=== WHAT YOU HAVE TO DO ===
Reproduce the listing below verbatim.
--- start of DATASET EXTRACT ---
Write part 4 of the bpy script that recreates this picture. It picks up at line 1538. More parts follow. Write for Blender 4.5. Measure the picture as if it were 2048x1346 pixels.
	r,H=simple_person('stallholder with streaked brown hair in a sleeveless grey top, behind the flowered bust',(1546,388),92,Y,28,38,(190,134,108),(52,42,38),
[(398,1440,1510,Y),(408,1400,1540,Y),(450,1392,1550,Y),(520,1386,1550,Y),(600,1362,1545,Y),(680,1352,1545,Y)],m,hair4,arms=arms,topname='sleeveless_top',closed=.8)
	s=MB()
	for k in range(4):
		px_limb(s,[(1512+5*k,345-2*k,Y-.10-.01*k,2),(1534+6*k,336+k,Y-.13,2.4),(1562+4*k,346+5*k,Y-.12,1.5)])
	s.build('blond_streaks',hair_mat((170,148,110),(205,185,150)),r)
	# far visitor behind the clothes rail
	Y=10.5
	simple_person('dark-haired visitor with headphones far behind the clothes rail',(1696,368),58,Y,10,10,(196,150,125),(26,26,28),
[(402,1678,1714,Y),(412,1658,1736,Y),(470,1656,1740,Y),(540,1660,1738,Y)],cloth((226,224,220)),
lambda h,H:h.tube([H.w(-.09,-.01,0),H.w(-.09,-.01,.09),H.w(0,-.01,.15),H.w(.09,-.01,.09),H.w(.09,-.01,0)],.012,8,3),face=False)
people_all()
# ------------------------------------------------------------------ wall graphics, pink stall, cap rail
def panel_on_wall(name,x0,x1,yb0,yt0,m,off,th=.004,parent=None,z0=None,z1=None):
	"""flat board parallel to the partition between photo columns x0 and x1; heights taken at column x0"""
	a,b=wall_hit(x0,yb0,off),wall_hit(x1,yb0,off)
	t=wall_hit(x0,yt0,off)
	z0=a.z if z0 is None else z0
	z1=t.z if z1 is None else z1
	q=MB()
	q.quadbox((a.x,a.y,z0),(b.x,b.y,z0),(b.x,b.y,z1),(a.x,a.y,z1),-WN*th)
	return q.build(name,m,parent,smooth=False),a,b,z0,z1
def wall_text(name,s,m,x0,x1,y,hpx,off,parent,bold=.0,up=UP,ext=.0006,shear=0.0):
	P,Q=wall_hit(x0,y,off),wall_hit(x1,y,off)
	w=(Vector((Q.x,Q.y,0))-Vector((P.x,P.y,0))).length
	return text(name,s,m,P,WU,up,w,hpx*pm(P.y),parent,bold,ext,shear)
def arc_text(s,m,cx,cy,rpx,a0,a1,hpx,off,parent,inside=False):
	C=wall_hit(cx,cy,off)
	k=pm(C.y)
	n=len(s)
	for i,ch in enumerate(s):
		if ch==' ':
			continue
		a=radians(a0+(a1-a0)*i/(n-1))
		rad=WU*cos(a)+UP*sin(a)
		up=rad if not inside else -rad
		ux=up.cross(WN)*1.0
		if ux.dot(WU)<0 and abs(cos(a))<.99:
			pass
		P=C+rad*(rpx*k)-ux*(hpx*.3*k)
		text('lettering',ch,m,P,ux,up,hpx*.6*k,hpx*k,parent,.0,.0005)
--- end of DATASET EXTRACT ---
=== ANSWER TO THIS EXERCISE ===
Write part 4 of the bpy script that recreates this picture. It picks up at line 1538. More parts follow. Write for Blender 4.5. Measure the picture as if it were 2048x1346 pixels.
	r,H=simple_person('stallholder with streaked brown hair in a sleeveless grey top, behind the flowered bust',(1546,388),92,Y,28,38,(190,134,108),(52,42,38),
[(398,1440,1510,Y),(408,1400,1540,Y),(450,1392,1550,Y),(520,1386,1550,Y),(600,1362,1545,Y),(680,1352,1545,Y)],m,hair4,arms=arms,topname='sleeveless_top',closed=.8)
	s=MB()
	for k in range(4):
		px_limb(s,[(1512+5*k,345-2*k,Y-.10-.01*k,2),(1534+6*k,336+k,Y-.13,2.4),(1562+4*k,346+5*k,Y-.12,1.5)])
	s.build('blond_streaks',hair_mat((170,148,110),(205,185,150)),r)
	# far visitor behind the clothes rail
	Y=10.5
	simple_person('dark-haired visitor with headphones far behind the clothes rail',(1696,368),58,Y,10,10,(196,150,125),(26,26,28),
[(402,1678,1714,Y),(412,1658,1736,Y),(470,1656,1740,Y),(540,1660,1738,Y)],cloth((226,224,220)),
lambda h,H:h.tube([H.w(-.09,-.01,0),H.w(-.09,-.01,.09),H.w(0,-.01,.15),H.w(.09,-.01,.09),H.w(.09,-.01,0)],.012,8,3),face=False)
people_all()
# ------------------------------------------------------------------ wall graphics, pink stall, cap rail
def panel_on_wall(name,x0,x1,yb0,yt0,m,off,th=.004,parent=None,z0=None,z1=None):
	"""flat board parallel to the partition between photo columns x0 and x1; heights taken at column x0"""
	a,b=wall_hit(x0,yb0,off),wall_hit(x1,yb0,off)
	t=wall_hit(x0,yt0,off)
	z0=a.z if z0 is None else z0
	z1=t.z if z1 is None else z1
	q=MB()
	q.quadbox((a.x,a.y,z0),(b.x,b.y,z0),(b.x,b.y,z1),(a.x,a.y,z1),-WN*th)
	return q.build(name,m,parent,smooth=False),a,b,z0,z1
def wall_text(name,s,m,x0,x1,y,hpx,off,parent,bold=.0,up=UP,ext=.0006,shear=0.0):
	P,Q=wall_hit(x0,y,off),wall_hit(x1,y,off)
	w=(Vector((Q.x,Q.y,0))-Vector((P.x,P.y,0))).length
	return text(name,s,m,P,WU,up,w,hpx*pm(P.y),parent,bold,ext,shear)
def arc_text(s,m,cx,cy,rpx,a0,a1,hpx,off,parent,inside=False):
	C=wall_hit(cx,cy,off)
	k=pm(C.y)
	n=len(s)
	for i,ch in enumerate(s):
		if ch==' ':
			continue
		a=radians(a0+(a1-a0)*i/(n-1))
		rad=WU*cos(a)+UP*sin(a)
		up=rad if not inside else -rad
		ux=up.cross(WN)*1.0
		if ux.dot(WU)<0 and abs(cos(a))<.99:
			pass
		P=C+rad*(rpx*k)-ux*(hpx*.3*k)
		text('lettering',ch,m,P,ux,up,hpx*.6*k,hpx*k,parent,.0,.0005)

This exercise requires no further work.